When building a city, you have to look at it from a distance. You can't be close, because you will only see your house. But looking from above, we can see if the streets have been mapped out right or if the houses are too close. Only from above can we see if all the intricate, little patterns in each house, roof, street, business, park and so on fit together in the working machine of a city.
But we won't know if the city really is planned right unless it's lived in.
When writing, we can edit as soon as we finish, looking from above, but our stories haven't been 'lived in' yet. We still have the 'missing pieces' from our story in our minds. We fill in blanks without realizing it and pass over blatant errors, thinking we remember why we wrote that particular line. When you take at least a few months before you do your final edit, you won't remember everything. The writing becomes... fresher.
When you look at something with clean eyes, from a far distance, you can see glaring holes. It allows you to look close at a building and ask, "Why this color?" or pan back and pick apart the highway. In our writing, it lets us see how bad some of our work really is. We find what our weaknesses are, and we can become mindful of them--making our newer work much easier to read and edit.
After letting the story feel 'lived in,' we can see the missing errors or plotholes. We can make sure to show, not tell with some villainous monologue left for the ending.
Time, in editing, is distance.
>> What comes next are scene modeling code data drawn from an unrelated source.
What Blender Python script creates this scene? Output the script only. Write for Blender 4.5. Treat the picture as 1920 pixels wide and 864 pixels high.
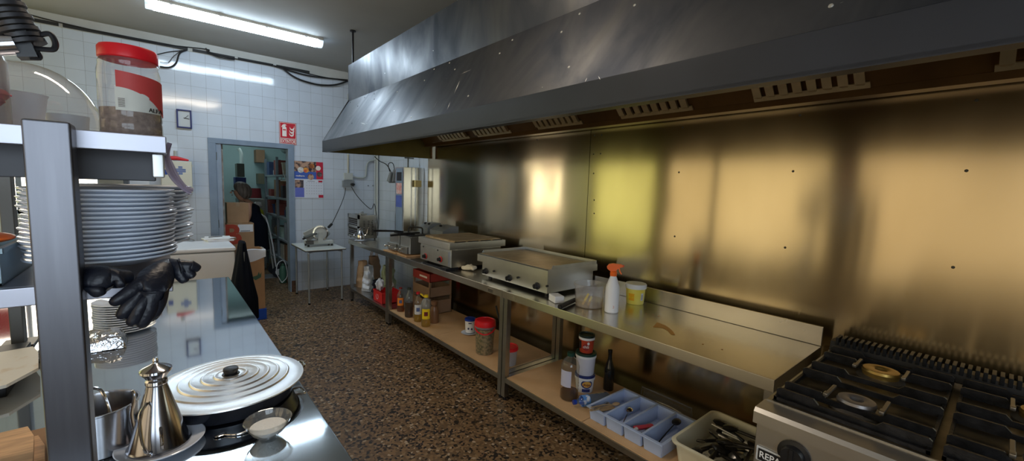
import bpy, bmesh, math, random
from mathutils import Vector, Matrix, Euler, noise
PI = math.pi
for o in list(bpy.data.objects): bpy.data.objects.remove(o)
scn = bpy.context.scene
C = scn.collection
random.seed(7)

# ------------------------------------------------------------------ camera
FPX = 784.43
CAMP = Vector((0, 0, 1.57))
def cam_axes(y, p, r):
    cy, sy, cp, sp = math.cos(y), math.sin(y), math.cos(p), math.sin(p)
    F = Vector((sy*cp, cy*cp, -sp)); R = Vector((cy, -sy, 0)); U = R.cross(F)
    return R*math.cos(r)+U*math.sin(r), U*math.cos(r)-R*math.sin(r), F
CR, CU, CF = cam_axes(math.radians(39.985), math.radians(5.639), math.radians(1.927))
cam = bpy.data.objects.new('camera', bpy.data.cameras.new('camera')); C.objects.link(cam)
m = Matrix((CR, CU, -CF)).transposed().to_4x4(); m.translation = CAMP
cam.matrix_world = m
cam.data.sensor_width = 36; cam.data.lens = FPX*36/1920; cam.data.clip_start = 0.02
scn.camera = cam
def px(u, v, ax, val):
    """point of the place where the sight line of photo pixel u, v meets the plane axis = val"""
    d = CR*(u-960) + CU*(432-v) + CF*FPX
    t = (val-CAMP[ax])/d[ax]
    return CAMP + d*t
# ------------------------------------------------------------------ exposure, world, lights
scn.view_settings.view_transform = 'Standard'
scn.view_settings.look = 'None'
scn.view_settings.exposure = 0.13
scn.view_settings.gamma = 1.0
scn.view_settings.use_curve_mapping = False
scn.render.engine = 'CYCLES'
scn.cycles.use_denoising = True
scn.cycles.max_bounces = 10
scn.cycles.transparent_max_bounces = 24
scn.cycles.sample_clamp_indirect = 4.0
W = bpy.data.worlds.new('world'); scn.world = W; W.use_nodes = True
bgn = W.node_tree.nodes['Background']; bgn.inputs[0].default_value = (0.9, 0.85, 0.75, 1); bgn.inputs[1].default_value = 0.5
TUBE_POWER = 28.0       # cool tube over the passage
TUBE2_POWER = 33.0       # tube above the camera's end of the room
DAY = 1.36              # daylight behind the bar windows
STORE_POWER = .55
HATCH = 4.6
FRONT = 4.2              # cool daylight through the window behind the camera

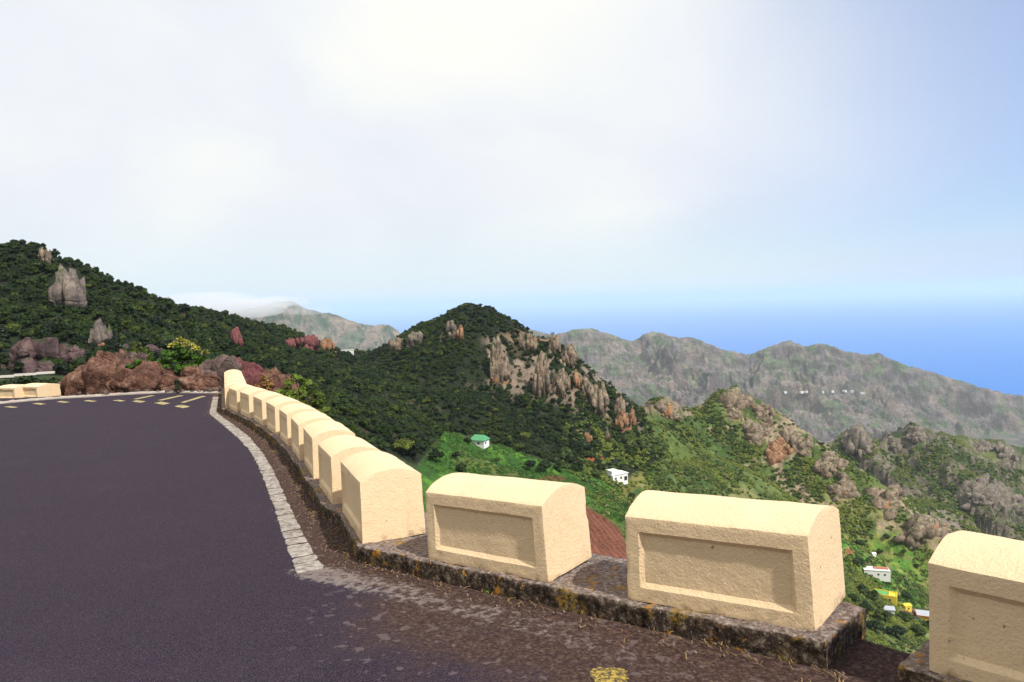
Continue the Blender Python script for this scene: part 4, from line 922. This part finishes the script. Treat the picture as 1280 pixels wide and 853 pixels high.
def zone(u, v):
    where = None
    if u < 300 and v < 470:
        line = np.interp(u, [0, 30, 60, 100, 150, 200, 250, 300], [305, 301, 318, 340, 362, 375, 385, 398])
        if v-line < 14: where = ('on the skyline left of the small pale rock' if u < 46 else 'on the skyline above the large grey crag' if u < 110 else 'on the skyline where the left hill slopes down' if u < 200 else 'on the low skyline at the end of the left hill')
        elif u < 46 and v < 400: where = 'in the forest left of the large grey crag'
        elif u < 140 and v < 400: where = 'in the forest just right of the large grey crag'
        elif u < 120: where = 'above the purple rock cutting on the far left'
        elif u < 210: where = 'in the forest right of the leaning grey rock'
        else: where = 'in the forest behind the yellow tipped bush'
        return ('dark evergreen tree '+where, 'evergreens '+where)
    if u < 480:
        where = 'beside the reddish banks under the saddle' if v < 445 else 'on the slope just over the crimson rock' if u < 380 else 'on the wooded slope over the curved block row' if v < 520 else 'low on the slope beside the meadow end'
        return ('dark evergreen tree '+where, 'evergreens '+where)
    where = 'on the summit dome of the dark peak' if v < 410 else 'among the pale crags of the dark peak' if (u > 600 and v < 510) else 'high on the left flank of the dark peak' if v < 470 else 'on the lower flank of the peak above the meadow'
    return ('dark evergreen tree '+where, 'evergreens '+where)
tproto = [None]*6
for n_, k in enumerate(big):
    q = n_ % 6; lab, grp = zone(u[k], v[k])
    o = empty('evergreen_tree', (x[k], y[k], z[k]-.15*sc_[k]), rng.uniform(0, 6.28)); s = float(sc_[k]); o.scale = (s, s, s*rng.uniform(.85, 1.2))
    tag(o, lab, 'tree', grp); link('crown', crowns[q], parent=o); link('trunk', trunks[q % 3], parent=o)
# sources for the mass: six complete little trees
def joined(name, cm, tm_, m2=None):
    a = np.zeros(len(cm.vertices)*3, np.float32); cm.vertices.foreach_get('co', a); b = np.zeros(len(tm_.vertices)*3, np.float32); tm_.vertices.foreach_get('co', b)
    V = np.concatenate([a.reshape(-1, 3), b.reshape(-1, 3)]); fs = [tuple(p.vertices) for p in cm.polygons]; n = len(cm.vertices); f2 = [tuple(i+n for i in p.vertices) for p in tm_.polygons]
    me = pymesh(name, V, fs+f2); me.materials.append(cm.materials[0]); me.materials.append(BARK); me.polygons.foreach_set('material_index', [0]*len(fs)+[1]*len(f2)); return me
def scatter(name, srccol, srcs, pts, scales, label, seed):
    me = bpy.data.meshes.new(name); me.vertices.add(len(pts)); me.vertices.foreach_set('co', np.asarray(pts, np.float32).ravel())
    for an, arr in (('sc', scales), ('rot', rng.uniform(0, 6.28, len(pts)))):
        a = me.attributes.new(an, 'FLOAT', 'POINT'); a.data.foreach_set('value', np.asarray(arr, np.float32))
    a = me.attributes.new('pick', 'INT', 'POINT'); a.data.foreach_set('value', rng.integers(0, len(srcs), len(pts)).astype(np.int32))
    o = bpy.data.objects.new(name, me); COL.objects.link(o); tag(o, label, kind='stuff')
    ng = bpy.data.node_groups.new(name, 'GeometryNodeTree'); ng.interface.new_socket('Geometry', in_out='INPUT', socket_type='NodeSocketGeometry'); ng.interface.new_socket('Geometry', in_out='OUTPUT', socket_type='NodeSocketGeometry')
    t = NT(ng); gi = t.n.new('NodeGroupInput'); go = t.n.new('NodeGroupOutput')
    ci = t.n.new('GeometryNodeCollectionInfo'); ci.inputs['Collection'].default_value = srccol; ci.inputs['Separate Children'].default_value = True; ci.inputs['Reset Children'].default_value = True
    def na(nm, ty): q = t.n.new('GeometryNodeInputNamedAttribute'); q.data_type = ty; q.inputs[0].default_value = nm; return q.outputs[0]
    cr = t.n.new('ShaderNodeCombineXYZ'); t.l.new(na('rot', 'FLOAT'), cr.inputs[2])
    ip = t.n.new('GeometryNodeInstanceOnPoints'); t.l.new(gi.outputs[0], ip.inputs['Points']); t.l.new(ci.outputs[0], ip.inputs['Instance']); ip.inputs['Pick Instance'].default_value = True
    t.l.new(na('pick', 'INT'), ip.inputs['Instance Index']); t.l.new(cr.outputs[0], ip.inputs['Rotation']); t.l.new(na('sc', 'FLOAT'), ip.inputs['Scale']); t.l.new(ip.outputs[0], go.inputs[0])
    m = o.modifiers.new('scatter', 'NODES'); m.node_group = ng; return o
def put_sources(col_, meshes, name, pts, scs, lab, cat, grp):
    for me, p, s in zip(meshes, pts, scs):
        o = bpy.data.objects.new(name, me); col_.objects.link(o); o.location = p; o.scale = (s, s, s); tag(o, lab, cat, grp)
ri = np.where(rest)[0]; vi = ri[np.argsort(-size_px[ri])][:6]; rest[vi] = False
put_sources(src, [joined('evergreen_tree', crowns[q], trunks[q % 3]) for q in range(6)], 'evergreen_tree', [(x[k], y[k], z[k]-.15*sc_[k]) for k in vi], [float(sc_[k]) for k in vi], *('small dark evergreen tree in the unbroken forest of the slopes', 'tree', 'small evergreens of the slopes'))
scatter('forest', src, range(6), np.stack([x, y, z-.15*sc_], 1)[rest], sc_[rest], 'dark laurel forest covering the slopes and the peak', 1)

# scrub on the open middle ridge, valley and the meadow edges
x, y, z, i0, j = sample(170000, 150, 1000, 4, 40.9); u, v = proj(x, y, z)
D4 = sdist(u, v, np.array(forest_px, float)); C_rk = rk[i0, j]
dd_ = fbm(x/18, y/18, 91, 3); pr = np.clip(.36+2.8*(dd_-.42), 0.10, .9)*np.interp(np.hypot(x, y), [560, 700], [1, .5])*np.where(C_rk > .5, .3, 1)*np.where(DV[i0, j] < 0, .28, 1)*np.where(DG[i0, j] < 2, .12, 1)*np.where(GCD[i0, j] < 12, .45, 1)
keep = ((D4 > -3) | (rng.uniform(0, 1, len(x)) < sstep(650, 790, u+(v-520)*.6)*sstep(480, 545, v))) & (rng.uniform(0, 1, len(x)) < pr) & (DFI[i0, j] > 2) & rockfree(u, v, 0) & (sdist(x, y, plate) > 60)
x, y, z, i0, j, u, v = (a[keep] for a in (x, y, z, i0, j, u, v)); s_ = (.55+.9*fbm(x/30, y/30, 92, 2)*rng.uniform(.5, 1.4, len(x))).clip(.4, 1.8)*np.interp(u, [800, 900, 1100], [2.0, 1.6, 1.5])*np.interp(np.hypot(x, y), [600, 1000], [1, 1.7])
print('scrub', len(x))
vis = (z+s_)/np.hypot(x, y) > CM[i0, np.maximum(j-1, 0)]; sp_ = np.where(vis & (u > 800) & (u < 1150) & (v < 640), s_/np.hypot(x, y), 0); o4 = np.argsort(-sp_)[:4]
rest = np.ones(len(x), bool); rest[o4] = False
put_sources(src2, scr, 'scrub_bush', [(x[k], y[k], z[k]-.1) for k in o4], [float(s_[k]) for k in o4], 'rounded light green scrub bush on the open middle ridge', 'bush', 'scrub bushes of the open ridge')
scatter('scrub', src2, range(4), np.stack([x, y, z-.1*s_], 1)[rest], s_[rest], 'light green scrub dotting the open slopes', 2)
# darker single trees round the meadow and the village
grove = [(662, 586, 3.2), (680, 589, 3.6), (700, 588, 3.0), (722, 590, 3.6), (738, 586, 3.4), (713, 580, 3.4), (745, 596, 2.6), (577, 590, 2.4), (545, 575, 2.6), (520, 572, 3.2), (505, 566, 3.4), (570, 572, 2.0), (620, 578, 1.8), (585, 553, 2.0), (620, 553, 1.9), (636, 556, 2.4), (650, 563, 3.0), (790, 622, 2.0), (815, 618, 2.6),
         (1073, 706, 3.4), (1078, 742, 3.6), (1090, 750, 3.6), (1068, 752, 3.2), (1120, 752, 3.2), (1134, 748, 3.0), (1100, 762, 3.4), (1082, 765, 3.6), (1110, 778, 3.8), (1132, 776, 3.6), (1094, 790, 4.0), (1120, 796, 4.0), (1148, 794, 3.8), (1162, 786, 3.2), (1098, 775, 3.2), (1130, 690, 1.8), (1146, 708, 2.0), (1100, 690, 2.4), (1075, 680, 2.8), (1120, 676, 2.6), (1138, 678, 2.6), (1108, 672, 2.6)]
for n_, (a, b, s) in enumerate(grove):
    p = hit(a, b+2); vill = a > 1000
    o = empty('evergreen_tree', p, n_*1.7); o.scale = (s, s, s*.9)
    if vill: wh = ('left of the long white house' if a < 1080 and b < 720 else 'left of the yellow building' if a < 1092 and b < 760 else 'between the yellow building and the ochre house' if b < 760 and b > 740 else 'on the slope above the long white house' if b < 740 else 'in the dark grove below the grey shed')
    else: wh = ('at the upper left edge of the green meadow' if a < 560 else 'out on the open green meadow near the green roofed house' if a < 640 else 'in the dark clump left of the white flat roofed house' if a < 760 else 'below the white flat roofed house')
    tag(o, 'dark bushy tree '+wh, 'tree', 'bushy trees '+wh)
    link('crown', crowns[n_ % 6], parent=o); link('trunk', trunks[n_ % 3], parent=o)
# meadow plants: low leafy clumps
def clump(seed, m): 
    V, Q_ = leaf_cloud(np.array([[0, 0, 0], [.5, .2, 0], [-.4, .4, -.05]], float), np.array([.6, .45, .5]), 90, .16, seed); me = npmesh('meadow_clump', V, Q_); me.materials.append(m); return me
L_MEAD = m_leaf('meadow_leaves', (.030, .090, .010), (.075, .18, .016), (.13, .16, .03))
src3 = bpy.data.collections.new('meadow_kinds'); COL.children.link(src3)
mx_, my_, mz_, i0, j = sample(60000, 190, 430, -12, 38); mu, mv = proj(mx_, my_, mz_)
keep = ((DG[i0, j] < 2) | (DV[i0, j] < 0)) & (DFI[i0, j] > .5) & (rng.uniform(0, 1, len(mx_)) < .45)
mp = np.stack([mx_, my_, mz_], 1)[keep]; ms_ = rng.uniform(.5, 1.5, len(mp)); ms_ *= np.where(fbm(mp[:, 0]/12, mp[:, 1]/12, 99, 2) > .5, 1.2, .7)
print('meadow', len(mp))
put_sources(src3, [clump(s, L_MEAD) for s in (1, 2, 3)], 'meadow_plant', mp[:3], ms_[:3], 'low bright green plant clump of the meadow', 'plant', 'plant clumps of the meadow')
scatter('meadow_cover', src3, range(3), mp[3:], ms_[3:], 'bright green low growth of the meadow and terraces', 3)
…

Give yourself distance, and you'll have the best chance of being published. The publishing world will still be there tomorrow. If we want to show how brilliant our writing is, we must first be wise beyond our years.
6 comments:
Good advice, and advice I should follow. I'm so stoked when I finish something that I send it right out!
This is so appropriate for me. I just began doing a read through of my first (completed) novel manuscript. I loved this analogy.
I agree with you. I didn't do the final revision of my first novel until up to one year after the previous run-through. Distance really and truly is key.
Great advice! Distance and time can give us perspective. Same with critique groups and beta readers. They can find errors we didn't even realize we had.
Great post. Whenever editing is a huge struggle and the "improvements" I make are miniscule, I know I've jumped back in to start editing too soon.
Sheri - Thank you for stopping by again. I have been looking at an old story of mine and, with new work put into it, the revamped one is coming along amazingly. I strongly suggest distance.
Sidni - I'm glad this helps. Hopefully you can resist the temptation. My suggestion: write your next work, then come back.
Jeffrey Bessler - How much better did it come out now?
Lisa - I would love to try a good critique group. In the future, I look forward to checking one out.
Traci - That is a very good way to know when you are not far enough back. I'll add that to my list, if you don't mind.